● Given information:
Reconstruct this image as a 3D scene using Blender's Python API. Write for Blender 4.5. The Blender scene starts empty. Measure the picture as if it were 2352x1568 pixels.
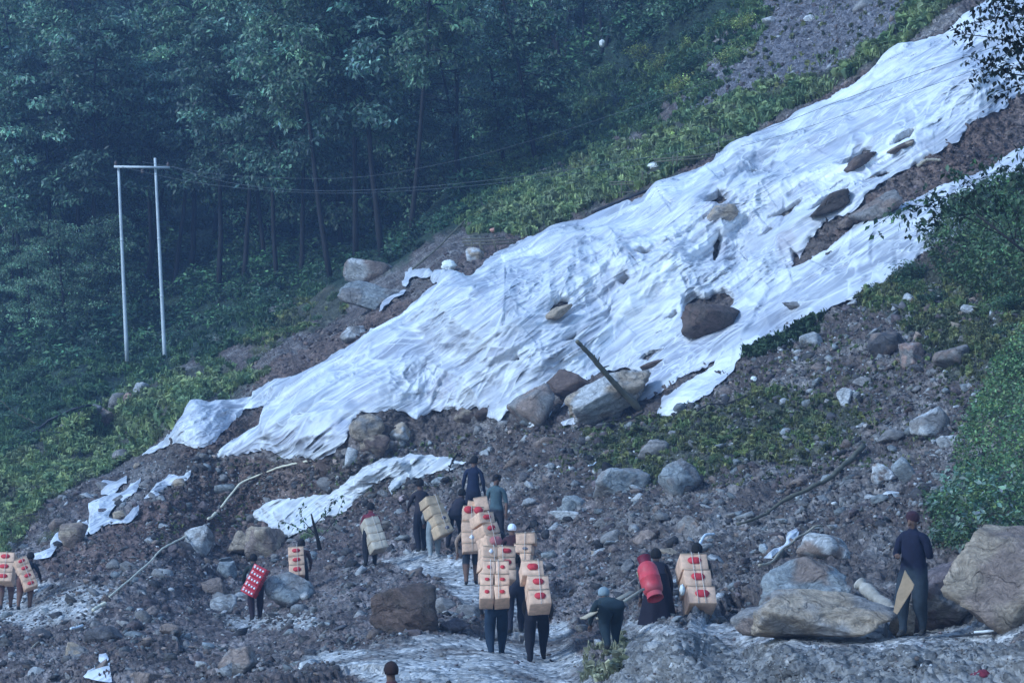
import bpy, math, random
import numpy as np
from mathutils import Vector, Matrix, Euler

# ---------------------------------------------------------------- scene, camera, light
SC = bpy.context.scene
COL = SC.collection
R = math.radians
random.seed(7)
RNG = np.random.default_rng(7)
CZ = 12.0                      # camera height above the datum
F = 7840.0                     # focal length in units of the 2352-wide photo grid
cam = bpy.data.cameras.new('camera'); cam.lens = 120.0; cam.sensor_width = 36.0
cam.clip_start = 0.5; cam.clip_end = 3000.0
camo = bpy.data.objects.new('camera', cam); COL.objects.link(camo)
camo.location = (0, 0, CZ); camo.rotation_euler = (R(90), 0, 0)
SC.camera = camo

SUN_EL, SUN_AZ = 36.0, 240.0   # weak light through cloud, from the left behind the camera
world = bpy.data.worlds.new("World"); SC.world = world; world.use_nodes = True
wn = world.node_tree; wn.nodes.clear()
sky = wn.nodes.new('ShaderNodeTexSky'); sky.sky_type = 'NISHITA'; sky.sun_disc = False
sky.sun_elevation = R(SUN_EL); sky.sun_rotation = R(SUN_AZ)
sky.air_density = 1.6; sky.dust_density = 0.6; sky.ozone_density = 9.0
bg = wn.nodes.new('ShaderNodeBackground'); bg.inputs[1].default_value = 0.15
wo = wn.nodes.new('ShaderNodeOutputWorld')
wn.links.new(sky.outputs[0], bg.inputs[0]); wn.links.new(bg.outputs[0], wo.inputs[0])
sun = bpy.data.lights.new('sun', 'SUN'); sun.energy = 1.8; sun.angle = R(10); sun.color = (.62, .80, 1.0)
suno = bpy.data.objects.new('sun', sun); COL.objects.link(suno)
_d = Vector((math.sin(R(SUN_AZ)) * math.cos(R(SUN_EL)), math.cos(R(SUN_AZ)) * math.cos(R(SUN_EL)), math.sin(R(SUN_EL))))
suno.rotation_euler = _d.to_track_quat('Z', 'Y').to_euler()
vs = SC.view_settings
vs.view_transform = 'Standard'; vs.look = 'None'; vs.gamma = 1.0; vs.exposure = 0.76; vs.use_curve_mapping = False
SC.cycles.max_bounces = 5; SC.cycles.diffuse_bounces = 3; SC.cycles.glossy_bounces = 2
SC.cycles.transmission_bounces = 3; SC.cycles.volume_bounces = 0; SC.cycles.transparent_max_bounces = 8

# ---------------------------------------------------------------- numeric helpers
_perm = np.random.default_rng(3).permutation(256).astype(np.int32)
_perm = np.concatenate([_perm, _perm, _perm])
_g = np.random.default_rng(4).normal(size=(256, 3)); _g /= np.linalg.norm(_g, axis=1)[:, None]; _g = _g.astype(np.float32)
def perlin(x, y, z=0.0, seed=0):
    x = np.asarray(x, np.float32) + seed * 17.31; y = np.asarray(y, np.float32) - seed * 9.7
    z = np.zeros_like(x) + np.asarray(z, np.float32) + seed * 3.37
    xi = np.floor(x).astype(np.int32); yi = np.floor(y).astype(np.int32); zi = np.floor(z).astype(np.int32)
    xf = x - xi; yf = y - yi; zf = z - zi
    xi &= 255; yi &= 255; zi &= 255
    u = xf*xf*xf*(xf*(xf*6-15)+10); v = yf*yf*yf*(yf*(yf*6-15)+10); w = zf*zf*zf*(zf*(zf*6-15)+10)
    def gr(a, b, c, dx, dy, dz):
        h = _perm[_perm[_perm[xi+a] + yi+b] + zi+c]
        g = _g[h]
        return g[..., 0]*dx + g[..., 1]*dy + g[..., 2]*dz
    r = 0
    x00 = gr(0,0,0,xf,yf,zf)*(1-u) + gr(1,0,0,xf-1,yf,zf)*u
    x10 = gr(0,1,0,xf,yf-1,zf)*(1-u) + gr(1,1,0,xf-1,yf-1,zf)*u
    x01 = gr(0,0,1,xf,yf,zf-1)*(1-u) + gr(1,0,1,xf-1,yf,zf-1)*u
    x11 = gr(0,1,1,xf,yf-1,zf-1)*(1-u) + gr(1,1,1,xf-1,yf-1,zf-1)*u
    return ((x00*(1-v) + x10*v)*(1-w) + (x01*(1-v) + x11*v)*w) * 1.6
def fbm(x, y, z=0.0, o=4, seed=0, gain=.5):
    r = 0; a = 1.0; t = 0
    for i in range(o):
        k = 2.0**i
        r = r + a*perlin(x*k, y*k, np.asarray(z)*k, seed+i*5); t += a; a *= gain
    return r/t
def ridged(x, y, z=0.0, o=3, seed=0, gain=.5):
    r = 0; a = 1.0; t = 0
    for i in range(o):
        k = 2.0**i
        r = r + a*(1-np.abs(perlin(x*k, y*k, np.asarray(z)*k, seed+i*5))*2.0); t += a; a *= gain
    return r/t
def sstep(a, b, x):
    t = np.clip((x-a)/(b-a), 0, 1); return t*t*(3-2*t)
def inpoly(u, v, poly):
    r = np.zeros(np.shape(u), bool); n = len(poly); j = n-1
    for i in range(n):
        x1, y1 = poly[i]; x2, y2 = poly[j]
        if y1 != y2:
            c = ((y1 > v) != (y2 > v)) & (u < (x2-x1)*(v-y1)/(y2-y1)+x1); r ^= c
        j = i
    return r
def polydist(u, v, poly):
    d = np.full(np.shape(u), 1e9, np.float32); n = len(poly)
    for i in range(n):
        x1, y1 = poly[i]; x2, y2 = poly[(i+1) % n]
        dx, dy = x2-x1, y2-y1; L = dx*dx+dy*dy+1e-9
        t = np.clip(((u-x1)*dx+(v-y1)*dy)/L, 0, 1)
        d = np.minimum(d, np.hypot(u-x1-t*dx, v-y1-t*dy))
    return d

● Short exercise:
Starting at the top of the listing above, please restate word for word each line up to and including the one that holds "SC.camera = camo", omitting every image.

● Result:
Reconstruct this image as a 3D scene using Blender's Python API. Write for Blender 4.5. The Blender scene starts empty. Measure the picture as if it were 2352x1568 pixels.
import bpy, math, random
import numpy as np
from mathutils import Vector, Matrix, Euler

# ---------------------------------------------------------------- scene, camera, light
SC = bpy.context.scene
COL = SC.collection
R = math.radians
random.seed(7)
RNG = np.random.default_rng(7)
CZ = 12.0                      # camera height above the datum
F = 7840.0                     # focal length in units of the 2352-wide photo grid
cam = bpy.data.cameras.new('camera'); cam.lens = 120.0; cam.sensor_width = 36.0
cam.clip_start = 0.5; cam.clip_end = 3000.0
camo = bpy.data.objects.new('camera', cam); COL.objects.link(camo)
camo.location = (0, 0, CZ); camo.rotation_euler = (R(90), 0, 0)
SC.camera = camo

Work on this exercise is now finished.